The Arbitrator’s Decision

The Tribunal found in Charterers’ favour, ruling that while sanctions were covered by the FM clause, the ‘reasonable endeavours’ obligation in the FM clause required Owners to accept payment in an alternative currency. It was relevant that Owners could have adopted this alternative with no detriment to themselves as the Charterers had offered to bear any additional costs or exchange rate losses in converting EURO to USD. They also did not consider that there was a ‘bright line’ distinguishing the variation of contractual terms from other commercial endeavours.

Owners appealed to the English High Court under Section 69 of the Arbitration Act 1996, in particular on the ground that reasonable endeavours does not require a party to change the terms of its contract. 

The High Court Decision

The Owners’ appeal was successful. The Court ruled that the exercise of ‘reasonable endeavours’ in the FM clause did not require the Owners to accept a ‘non-contractual’ payment in Euro, as opposed to a payment in USD. The Court rejected the Charterers’ alternative argument that the sanctions imposed did not directly affect cargo operations.

Mr Justice Jacobs found that the contract required payment in US dollars and that “a party is not required, by the exercise of reasonable endeavours, to accept non-contractual performance in order to circumvent the effect of a force majeure or similar clause”.

The Court of Appeal’s Decision

Males LJ, giving the leading judgment of the majority of the Court (himself and Newey LJ), emphasised that the judgment was concerned with the specific terms of this FM Clause only. Males LJ then focused on the word “overcome” in the FM Clause instead of “reasonable endeavours”. He considered that the “real question” in this case was whether acceptance of Charterers’ proposal to pay freight in euros and to bear the cost of converting those euros into dollars would overcome the Force Majeure Event (i.e. the “state of affairs” caused by the imposition of sanctions).
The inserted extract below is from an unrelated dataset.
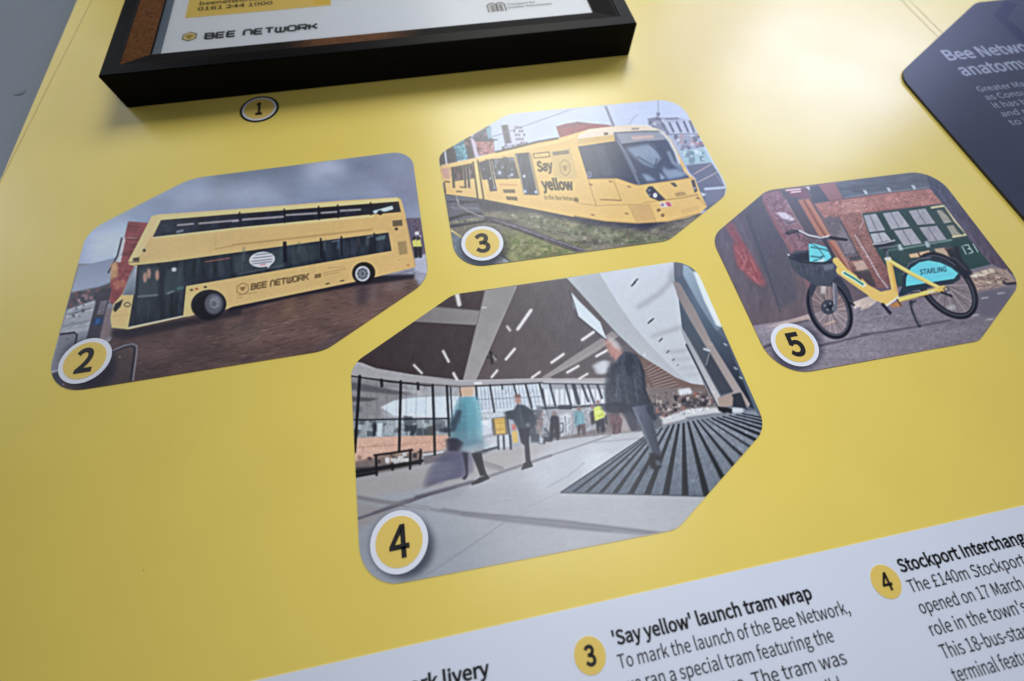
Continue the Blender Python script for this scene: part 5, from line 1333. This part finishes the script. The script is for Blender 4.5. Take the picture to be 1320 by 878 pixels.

Looking at the “broad” and “non-technical” terms in the FM Clause, Males LJ held that the FM Clause should be applied in a common sense way. To him, the fact that Owners could have accepted Charterers’ proposal without any detriment to themselves, and achieved the exact same result as contractual performance would have achieved (i.e. the receipt of the right amount of US dollars at the right time), meant that the Force Majeure Event could be overcome. He did, however, note that this would not be the case if Owners would have suffered any detriment or disadvantage in accepting Charterers’ proposal.

Arnold LJ disagreed with the Males LJ and Newey LJ. He considered that, whilst there was “no merit” in Owners refusing Charterers’ proposal where no detriment was caused to them, as a general principle, Owners were entitled to insist on strict contractual performance. It could not therefore be said that the Force Majeure event had been “overcome” if non-contractual performance was what had allowed that to happen.

In a split decision, the Court therefore overturned the decision of the High Court and agreed with the Tribunal that the Force Majeure Event could be overcome by Owners accepting payment in Euros.

Comment

When discussing the High Court’s judgment with clients, the harshness of the decision on the Charterers has frequently been highlighted. However, like Arnold LJ acknowledged in his dissenting judgment, it was recognised by our clients that the principal underlying the High Court’s judgment was sound; a party is entitled to strict contractual performance.

Whilst achieving what many in the industry would consider a fair result, the Court of Appeal seem to have swerved the question whether the use of “reasonable endeavours” to overcome a force majeure event requires non-contractual performance, and have handed down a controversial judgment which we believe is likely to be appealed to the Supreme Court.

Until such an appeal is made successfully, we expect to see many parties relying on this decision to support the proposition, subject of course to the specific wording of the force majeure clause, that non-contractual performance may be required if no “disadvantage” or “detriment” is suffered by the party invoking force majeure.

Whether a party will suffer a disadvantage or detriment is sure to be fertile ground for further disputes.